**What you are asked to do:**
Pick out all lines in the listing holding the string "that" and copy them.

+++++

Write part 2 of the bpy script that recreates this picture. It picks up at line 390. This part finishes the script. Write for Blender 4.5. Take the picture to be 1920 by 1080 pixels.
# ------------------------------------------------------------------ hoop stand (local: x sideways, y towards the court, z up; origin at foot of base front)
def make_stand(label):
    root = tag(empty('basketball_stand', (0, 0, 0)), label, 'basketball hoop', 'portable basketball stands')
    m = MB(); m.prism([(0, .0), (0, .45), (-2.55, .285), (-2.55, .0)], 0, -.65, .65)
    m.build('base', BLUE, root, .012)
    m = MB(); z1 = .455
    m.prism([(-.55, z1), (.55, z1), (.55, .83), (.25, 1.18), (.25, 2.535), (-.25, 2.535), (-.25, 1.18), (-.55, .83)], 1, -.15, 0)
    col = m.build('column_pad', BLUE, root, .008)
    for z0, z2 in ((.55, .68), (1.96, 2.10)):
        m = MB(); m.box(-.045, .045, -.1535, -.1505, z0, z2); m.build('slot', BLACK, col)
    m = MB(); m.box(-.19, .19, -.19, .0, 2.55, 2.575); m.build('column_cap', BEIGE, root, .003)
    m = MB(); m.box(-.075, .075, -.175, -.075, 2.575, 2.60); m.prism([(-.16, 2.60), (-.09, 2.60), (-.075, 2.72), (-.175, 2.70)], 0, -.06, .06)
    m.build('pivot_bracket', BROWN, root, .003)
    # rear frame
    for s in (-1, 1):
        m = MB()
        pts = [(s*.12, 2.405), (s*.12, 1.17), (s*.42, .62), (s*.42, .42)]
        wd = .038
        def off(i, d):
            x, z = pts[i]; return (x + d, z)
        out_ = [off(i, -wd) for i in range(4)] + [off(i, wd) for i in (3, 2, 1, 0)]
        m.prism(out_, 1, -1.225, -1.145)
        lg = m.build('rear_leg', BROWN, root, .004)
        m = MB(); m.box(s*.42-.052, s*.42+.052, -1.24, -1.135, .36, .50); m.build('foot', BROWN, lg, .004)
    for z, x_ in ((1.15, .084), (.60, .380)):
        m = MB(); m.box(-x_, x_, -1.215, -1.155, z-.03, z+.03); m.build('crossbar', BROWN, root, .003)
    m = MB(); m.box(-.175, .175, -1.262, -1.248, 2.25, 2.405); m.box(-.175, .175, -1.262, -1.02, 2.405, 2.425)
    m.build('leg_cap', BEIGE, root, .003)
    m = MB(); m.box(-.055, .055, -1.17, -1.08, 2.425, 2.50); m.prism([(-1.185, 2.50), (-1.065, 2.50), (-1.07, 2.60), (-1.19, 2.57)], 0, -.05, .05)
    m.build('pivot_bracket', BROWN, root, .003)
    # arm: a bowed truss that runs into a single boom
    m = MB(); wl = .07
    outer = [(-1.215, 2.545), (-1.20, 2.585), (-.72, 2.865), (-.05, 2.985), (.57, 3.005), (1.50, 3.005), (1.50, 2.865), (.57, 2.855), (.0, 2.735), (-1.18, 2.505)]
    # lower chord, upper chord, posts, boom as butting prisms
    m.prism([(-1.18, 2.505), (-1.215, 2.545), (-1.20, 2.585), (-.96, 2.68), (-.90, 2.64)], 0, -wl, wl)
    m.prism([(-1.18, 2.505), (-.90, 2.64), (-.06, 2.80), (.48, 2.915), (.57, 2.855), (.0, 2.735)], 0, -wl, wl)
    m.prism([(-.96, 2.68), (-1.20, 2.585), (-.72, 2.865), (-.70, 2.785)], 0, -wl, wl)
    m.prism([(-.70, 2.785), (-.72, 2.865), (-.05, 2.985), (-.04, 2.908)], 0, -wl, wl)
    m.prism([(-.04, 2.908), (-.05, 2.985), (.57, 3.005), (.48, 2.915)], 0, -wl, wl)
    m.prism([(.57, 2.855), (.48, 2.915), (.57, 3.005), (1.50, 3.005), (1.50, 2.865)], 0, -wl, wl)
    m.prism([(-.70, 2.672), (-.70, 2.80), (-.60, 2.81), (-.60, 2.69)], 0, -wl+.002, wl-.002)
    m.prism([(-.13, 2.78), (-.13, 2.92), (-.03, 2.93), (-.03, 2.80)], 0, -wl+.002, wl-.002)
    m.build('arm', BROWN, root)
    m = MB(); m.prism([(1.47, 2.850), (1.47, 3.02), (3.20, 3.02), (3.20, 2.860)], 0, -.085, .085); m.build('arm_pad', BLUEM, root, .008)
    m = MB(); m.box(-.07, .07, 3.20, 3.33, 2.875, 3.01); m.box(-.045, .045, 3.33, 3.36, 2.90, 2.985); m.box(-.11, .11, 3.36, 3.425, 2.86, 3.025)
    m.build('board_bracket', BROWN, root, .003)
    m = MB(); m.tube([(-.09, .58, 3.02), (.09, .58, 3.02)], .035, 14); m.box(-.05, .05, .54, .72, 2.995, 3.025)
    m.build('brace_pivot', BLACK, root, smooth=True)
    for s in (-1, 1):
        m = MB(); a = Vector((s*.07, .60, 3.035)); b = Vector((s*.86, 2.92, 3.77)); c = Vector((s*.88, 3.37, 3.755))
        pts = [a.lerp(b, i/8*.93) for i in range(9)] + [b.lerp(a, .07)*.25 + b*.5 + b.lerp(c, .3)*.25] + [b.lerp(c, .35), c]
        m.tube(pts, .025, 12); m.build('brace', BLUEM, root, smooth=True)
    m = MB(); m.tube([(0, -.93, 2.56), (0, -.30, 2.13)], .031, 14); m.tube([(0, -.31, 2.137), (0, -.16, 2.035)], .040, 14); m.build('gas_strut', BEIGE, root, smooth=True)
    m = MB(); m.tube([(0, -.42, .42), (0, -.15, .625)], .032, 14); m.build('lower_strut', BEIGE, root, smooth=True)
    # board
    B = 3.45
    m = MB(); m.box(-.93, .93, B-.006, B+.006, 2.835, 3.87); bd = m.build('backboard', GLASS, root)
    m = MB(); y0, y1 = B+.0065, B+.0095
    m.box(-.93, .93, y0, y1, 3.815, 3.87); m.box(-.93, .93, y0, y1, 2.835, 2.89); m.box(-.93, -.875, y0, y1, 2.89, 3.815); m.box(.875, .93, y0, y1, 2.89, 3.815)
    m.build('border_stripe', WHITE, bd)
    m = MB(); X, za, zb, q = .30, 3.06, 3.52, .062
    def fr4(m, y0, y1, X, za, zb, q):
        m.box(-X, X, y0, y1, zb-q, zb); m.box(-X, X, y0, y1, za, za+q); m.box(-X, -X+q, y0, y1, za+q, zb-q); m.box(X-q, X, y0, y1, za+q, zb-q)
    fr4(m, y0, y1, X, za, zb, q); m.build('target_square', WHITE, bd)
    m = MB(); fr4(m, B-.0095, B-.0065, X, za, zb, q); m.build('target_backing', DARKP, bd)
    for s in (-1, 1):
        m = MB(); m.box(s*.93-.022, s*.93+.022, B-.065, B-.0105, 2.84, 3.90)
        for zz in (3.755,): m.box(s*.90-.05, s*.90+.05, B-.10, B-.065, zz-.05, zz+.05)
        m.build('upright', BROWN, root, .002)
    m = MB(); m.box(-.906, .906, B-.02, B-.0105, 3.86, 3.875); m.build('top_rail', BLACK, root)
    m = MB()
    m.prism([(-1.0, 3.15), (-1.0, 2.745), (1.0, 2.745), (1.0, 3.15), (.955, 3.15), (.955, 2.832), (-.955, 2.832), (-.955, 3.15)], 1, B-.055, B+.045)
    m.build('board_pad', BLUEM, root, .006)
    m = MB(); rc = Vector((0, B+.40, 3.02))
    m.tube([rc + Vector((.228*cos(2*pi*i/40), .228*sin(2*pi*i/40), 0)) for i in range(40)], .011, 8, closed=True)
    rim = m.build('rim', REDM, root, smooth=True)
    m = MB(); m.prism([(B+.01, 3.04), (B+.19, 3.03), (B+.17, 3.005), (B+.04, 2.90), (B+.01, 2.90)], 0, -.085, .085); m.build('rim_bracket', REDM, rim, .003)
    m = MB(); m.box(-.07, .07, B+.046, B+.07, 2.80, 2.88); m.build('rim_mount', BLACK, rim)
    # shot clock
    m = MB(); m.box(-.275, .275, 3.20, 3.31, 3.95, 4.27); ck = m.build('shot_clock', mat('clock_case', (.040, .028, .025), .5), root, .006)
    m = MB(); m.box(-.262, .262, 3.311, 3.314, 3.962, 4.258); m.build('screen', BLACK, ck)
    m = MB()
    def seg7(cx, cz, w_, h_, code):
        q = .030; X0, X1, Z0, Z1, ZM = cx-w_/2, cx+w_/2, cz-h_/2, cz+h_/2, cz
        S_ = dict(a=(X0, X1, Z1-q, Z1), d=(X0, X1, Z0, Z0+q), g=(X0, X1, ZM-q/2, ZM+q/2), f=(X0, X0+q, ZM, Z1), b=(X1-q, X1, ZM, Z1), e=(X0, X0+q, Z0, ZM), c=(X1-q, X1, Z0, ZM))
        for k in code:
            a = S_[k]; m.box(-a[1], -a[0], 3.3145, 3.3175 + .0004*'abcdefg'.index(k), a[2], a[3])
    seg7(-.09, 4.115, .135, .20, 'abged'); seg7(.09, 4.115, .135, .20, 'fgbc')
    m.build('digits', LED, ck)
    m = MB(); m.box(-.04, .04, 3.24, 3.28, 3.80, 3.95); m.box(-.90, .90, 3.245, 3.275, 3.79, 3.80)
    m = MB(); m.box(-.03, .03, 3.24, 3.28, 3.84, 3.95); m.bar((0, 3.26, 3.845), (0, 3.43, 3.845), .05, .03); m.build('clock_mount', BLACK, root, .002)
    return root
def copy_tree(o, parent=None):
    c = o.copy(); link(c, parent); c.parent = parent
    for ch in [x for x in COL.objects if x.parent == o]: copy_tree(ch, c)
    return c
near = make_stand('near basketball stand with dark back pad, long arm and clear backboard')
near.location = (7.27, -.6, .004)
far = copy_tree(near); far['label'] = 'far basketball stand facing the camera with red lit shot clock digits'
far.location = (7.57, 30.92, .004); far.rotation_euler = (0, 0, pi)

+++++

**Output for this task:**
Write part 2 of the bpy script that recreates this picture. It picks up at line 390. This part finishes the script. Write for Blender 4.5. Take the picture to be 1920 by 1080 pixels.
    # arm: a bowed truss that runs into a single boom